What an appealing headline. Younger men are now apparently the dating equivalent of an ice-cold Coke.

This article summed up the mentality of the older women/younger men trend quite nicely. It was written by a 45 year old woman married to a 31 year old man. She’s quite enthused about the “benefits” of younger men. They lack “emotional baggage” because they haven’t lived on the planet long enough to acquire an ex-wife or a string of ex-girlfriends. Nor have they been here long enough to acquire bad backs or stiff joints. They can fix your computer because they grew up playing at the keyboard. And, best of all, because they didn’t grow up with stay-at-home mothers, they don’t mind marrying a woman who expects to have a career.

I was struck on a couple of levels. The whole article was about what he (younger man) could do for you (older woman.) In fact, it struck me that most of the complaints she had about older men (read: men her own age) were the same complaints these younger men would probably have about her. Aging body, emotional baggage – are women suddenly immune? Estee Lauder can only do so much to help. In the end, Mother Nature wins every time.

I’ve always told teenagers that the main problem with young girls dating much older men is that men like that don’t want a woman, they want a child. And when the child inevitably becomes a woman, they’re no longer interested in her. The same works here. These healthy young studs will age. I don’t know, maybe these older women are just assuming they’ll be dead by then. Heaven help these men if the old broads are still around.

And these men don’t “expect” their wives to stay at home? First of all, the problem with this scenario is that these same men actually expect their wives to work. They don’t expect to have to support a family. They were raised believing that a wife has to “carry her own weight” financially. They see no value to the stay-at-home mother role.

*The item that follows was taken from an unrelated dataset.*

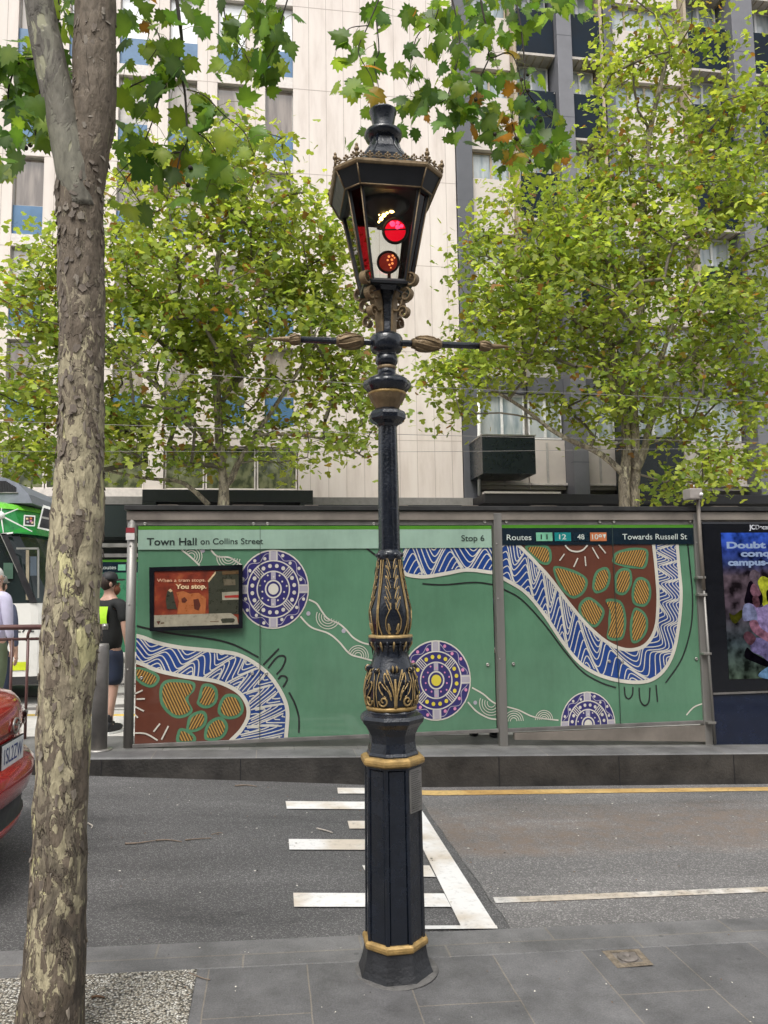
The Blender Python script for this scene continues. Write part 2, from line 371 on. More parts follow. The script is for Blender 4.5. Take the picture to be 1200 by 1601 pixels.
# back of the platform: pale tactile strip with a yellow edge
bb = MB(); tp = mat('pale_tactile_paving', (.56, .54, .5), .7, 0, .12, 9, .8, 60)
for (y0, y1, m_, dz) in ((8.1, 9.36, tp, .004), (9.36, 9.5, mat('yellow_edge', (.62, .42, .08), .6), .004)):
    vs = []
    for x in X: vs += [(x, y0, plat_z(x)+dz), (x, y1, plat_z(x)+dz)]
    bb.add(vs, [(2*i, 2*i+2, 2*i+3, 2*i+1) for i in range(len(X)-1)], m_)
struct(bb.build('platform_edge_paving', fix=False))
# track bed and far side, one sheet reaching to the facades and beyond
track_m = mat('pale_track_concrete', (.42, .4, .37), .75, 0, .16, 1.5, .3, 40)
sheet('ground', [-60, -20, -10, -3.2]+frange(-3, 14, 20)+[40, 60], [7.24, 9.5, 9.51, 15, 15.01, 90], lambda x, y: (plat_z(x)-.33 if y < 9.505 else (plat_z(x)-.30 if y < 15.005 else plat_z(x)-.02)), track_m)
bb = MB()
for y0 in (10.4, 11.83, 13.2, 14.6):
    for x0 in range(-30, 30, 4): bb.box(x0, x0+4, y0, y0+.06, plat_z(x0+2)-.33, plat_z(x0+2)-.29, steel_dull)
struct(bb.build('tram_tracks'))
# drain lid set in the paving, street litter
t = root('drain_cover', 'small worn drain cover with rusty rim set in the grey paving', 'drain cover', P(980, 1497, z=-.03))
zz = pave_z(1.57)+.004; bb = MB(); rim = mat('rusty_concrete_rim', (.16, .13, .095), .8, 0, .5, 25, .6, 80); lid = mat('worn_lid', (.17, .15, .135), .6, .3, .35, 20, .6, 60)
A = [Vector((p.x, p.y, zz)) for p in (PS(940, 1487, pave_z), PS(998, 1486, pave_z), PS(1022, 1511, pave_z), PS(965, 1514, pave_z))]; c = sum(A, Vector())/4
bb.add([c+(a-c)*1.0 for a in A]+[c+(a-c)*.62+Vector((0, 0, .003)) for a in A], [(0, 1, 5, 4), (1, 2, 6, 5), (2, 3, 7, 6), (3, 0, 4, 7)], rim); bb.build('rim', t, fix=False)
bb = MB(); bb.lathe([(.045, 0), (.045, .004), (.038, .007), (.012, .007), (.01, .003)], c+Vector((0, 0, .002)), lid, 20); bb.add([c+(a-c)*.62+Vector((0, 0, .0015)) for a in A], [(0, 1, 2, 3)], lid); bb.build('lid', t)
twm = mat('dry_twig', (.2, .155, .12), .8, 0, .3, 30, .5, 90)
twp = mat('pale_twig', (.42, .38, .33), .8, 0, .3, 30)
def twig(pts, r, fn, m_, label, cat='twig', grp=None):
    W = [PS(x, y, fn)+Vector((0, 0, r*1.1+.002)) for x, y in pts]; W = smooth_line(W, 4)
    b = MB(); b.tube(W, [r*(1-.5*i/len(W))*rnd.uniform(.8, 1.2) for i in range(len(W))], m_, 6)
    o = b.build('fallen_twig'); tag(o, label, cat, grp); return o
twig([(195, 1321), (215, 1320), (242, 1316)], .006, road_z, twm, 'left piece of the long broken twig lying on the dark asphalt')
twig([(243, 1316), (262, 1315), (284, 1318)], .006, road_z, twm, 'middle piece of the long broken twig lying on the dark asphalt')
twig([(289, 1315), (310, 1313), (330, 1312)], .005, road_z, twm, 'right piece of the long broken twig lying on the dark asphalt')
twig([(330, 1306), (342, 1303), (348, 1304)], .003, road_z, twm, 'small thin twig just beyond the long broken twig')
twig([(495, 1297), (508, 1300), (520, 1304)], .006, road_z, twp, 'short straight pale twig beside the second white stripe')
twig([(137, 1289), (144, 1293), (142, 1297)], .006, road_z, twp, 'short bent pale twig beside the plane trunk on the road')
twig([(367, 1230), (385, 1229), (401, 1231)], .006, road_z, twm, 'twig lying by the dark platform face')
twig([(295, 1523), (310, 1529), (318, 1532), (328, 1534)], .0035, pave_z, twm, 'forked dark twig on the paving at the gravel edge')
twig([(143, 1563), (152, 1561), (163, 1563)], .006, pave_z, mat('brown_leaf_litter', (.16, .09, .05), .8), 'small curled brown leaf lying on the gravel', 'leaf')
# fine litter: specks nobody could count
lit = MB(); cols = [mat('litter_pale', (.6, .57, .5), .8), mat('litter_brown', (.14, .08, .045), .8), mat('litter_dark', (.02, .018, .016), .8)]
for i in range(300):
    if i < 220: q = g(rnd.uniform(0, 1200), rnd.triangular(1232, 1450, 1240)); fn = road_z
    else: q = PS(rnd.uniform(140, 1200), rnd.uniform(1462, 1601), pave_z); fn = pave_z
    if fn is road_z and not (YN+.05 < q.y < YF-.03): continue
    s = rnd.uniform(.003, .008)*(1.3 if fn is road_z else .6); a = rnd.uniform(0, pi); z = fn(q.x, q.y)+.012 if fn is road_z else fn(q.x)+.006
    v = [(q.x+s*cos(a+k*pi/2)*rnd.uniform(.5, 1.4), q.y+s*sin(a+k*pi/2)*rnd.uniform(.5, 1.2), z+rnd.uniform(0, .004)) for k in range(4)]
    lit.add(v, [(0, 1, 2, 3)], cols[rnd.choice((0, 0, 1, 1, 2))])
o = lit.build('street_litter', fix=False); tag(o, 'scattered specks of leaf litter and grit on the road and paving', 'litter'); o['kind'] = 'stuff'

# ================================================================ THE STREET LAMP
LY = 3.40; L0 = P(618, 1525, y=LY); LX = L0.x
lamp = root('street_lamp', 'ornate black and gold cast iron street lamp standing in the middle of the picture', 'street lamp', (LX, LY, 0))
ZO = pave_z(LX)
def lz(py, cx=610): return P(cx, py, y=LY).z
def lr(py, hw, cx=612): return hw/FPX*depth(P(cx, py, y=LY))
def prof(rows): return [(lr(y, hw), lz(y)) for y, hw in rows]
C0 = (LX, LY, 0); OR = radians(22.5)
def octo(rows, m, parent=lamp, name='part', n=8, smooth=False, k=1.04):
    b = MB(); b.lathe([(r*k, z) for r, z in prof(rows)], C0, m, n, OR, smooth); return b.build(name, parent)
octo([(1536, 64), (1531, 64.5), (1519, 60), (1504, 54), (1490, 50), (1478, 48), (1468, 47)], iron2, name='base_flare')
bolt = MB()
q = P(675, 1527, y=LY-.05); bolt.ell(q, (.012, .01, .008), iron, 8, 6); bolt.build('bolt', lamp)
mud = MB(); mud.lathe([(.182, ZO+.001), (.178, ZO+.004), (.17, ZO+.006), (.15, ZO+.006)], C0, mat('mortar_skirt', (.1, .096, .092), .8, 0, .3, 20, .5, 60), 40, cap=False); mud.build('mortar_collar', lamp)
# panelled shaft
bm = bmesh.new(); (r1, z1), (r0, z0) = prof([(1192, 43.5), (1466, 46.5)]); r0 *= 1.04; r1 *= 1.04
B0 = [bm.verts.new((LX+r0*cos(OR+k*pi/4), LY+r0*sin(OR+k*pi/4), z0)) for k in range(8)]
B1 = [bm.verts.new((LX+r1*cos(OR+k*pi/4), LY+r1*sin(OR+k*pi/4), z1)) for k in range(8)]
fs = [bm.faces.new((B0[k], B0[(k+1) % 8], B1[(k+1) % 8], B1[k])) for k in range(8)]
bm.faces.new(B1); bmesh.ops.recalc_face_normals(bm, faces=bm.faces)
bmesh.ops.inset_individual(bm, faces=fs, thickness=.015, depth=0); bmesh.ops.inset_individual(bm, faces=fs, thickness=.005, depth=-.008)
bmesh.ops.inset_individual(bm, faces=fs, thickness=.004, depth=.003)
b = MB(); b.bm(bm, iron); b.build('panelled_shaft', lamp)
def ring(y0, y1, hw, m, name='gold_ring', n=8, smooth=False):
    z0, z1 = lz(y1), lz(y0); h = z1-z0; R = lr((y0+y1)/2, hw)*1.04
    b = MB(); b.lathe([(R-h*.75, z0), (R-h*.3, z0+h*.05), (R-h*.05, z0+h*.25), (R, z0+h*.5), (R-h*.05, z0+h*.75), (R-h*.3, z0+h*.95), (R-h*.75, z1)], C0, m, n, OR, smooth); return b.build(name, lamp)
ring(1459, 1474, 51, gold); ring(1178, 1193, 49.5, gold)
# data plate on the right front face
a0 = OR-pi/2; a1 = a0+pi/4
p0 = Vector((cos(-pi/2+OR), sin(-pi/2+OR), 0)); p1 = Vector((cos(-pi/2+OR+pi/4), sin(-pi/2+OR+pi/4), 0)); nrm = (p0+p1).normalized()
def onface(u, z, lift=.002):
    t = (z-z0)/(z1-z0); R = r0+(r1-r0)*t; e = p0*R*(1-u)+p1*R*u; return Vector((LX, LY, z))+e+nrm*lift
zt, zb = lz(1196), lz(1262); b = MB(); pm = mat('engraved_plate', (.27, .26, .245), .35, .7, .15, 20)
b.add([onface(.06, zt, .006), onface(.94, zt, .006), onface(.94, zb, .006), onface(.06, zb, .006)]+[onface(.06, zt, .0), onface(.94, zt, 0), onface(.94, zb, 0), onface(.06, zb, 0)], [(0, 1, 2, 3), (0, 4, 5, 1), (1, 5, 6, 2), (2, 6, 7, 3), (3, 7, 4, 0)], pm)
pl = b.build('data_plate', lamp); b = MB()
dk = mat('plate_ink', (.06, .06, .06), .6)
for i in range(19):
    z = zt-.01-(zt-zb-.02)*i/18.; e = rnd.uniform(.6, .88); u = .13
    while u < e:
        w_ = rnd.uniform(.04, .13); b.add([onface(u, z, .0072), onface(min(e, u+w_), z, .0072), onface(min(e, u+w_), z-.0028, .0072), onface(u, z-.0028, .0072)], [(0, 1, 2, 3)], dk); u += w_+.03
b.build('engraving', pl, fix=False)
# octagonal vase
octo([(1181, 40), (1176, 40), (1172, 38), (1158, 35), (1146, 36), (1134, 42), (1127, 48), (1121, 49.5), (1116, 47), (1111, 39), (1108, 37)], iron, name='vase')
ring(1101, 1109, 38.5, gold, 'gold_ring', 32, True)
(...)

Of course, it all seems moot to me anyway, since a majority of these well-past-forty women couldn’t give these younger men children without donor eggs and rental wombs anyway.

It was the perfect summary of what’s wrong with dating today. It’s all about the consumer mentality. What can you do for me? How could you bring me pleasure right now? I don’t see a whole lot of interest in the future. Even marriage is simply “taking the next step” -- moving the benefits into the house for convenience.

Marriage, as I understand it, isn’t about “what can you do for me?” It’s about total self-donation. It’s about the dignity and well-being of the other person. It’s about dying to self for the sake of the other, and for the family that comes from that union.

Age-wise, I honestly don’t care who marries whom. Yes, big age-gaps look weird – regardless of who is “May” and who is “December.” But I’m much more interested in their attitude towards each other. Do they see marriage as self-donation – as dying to self for the sake of the other person? Do they truly see themselves as linked to the other, for better or for worse, for life?

Or are they just looking to “enjoy each other” today?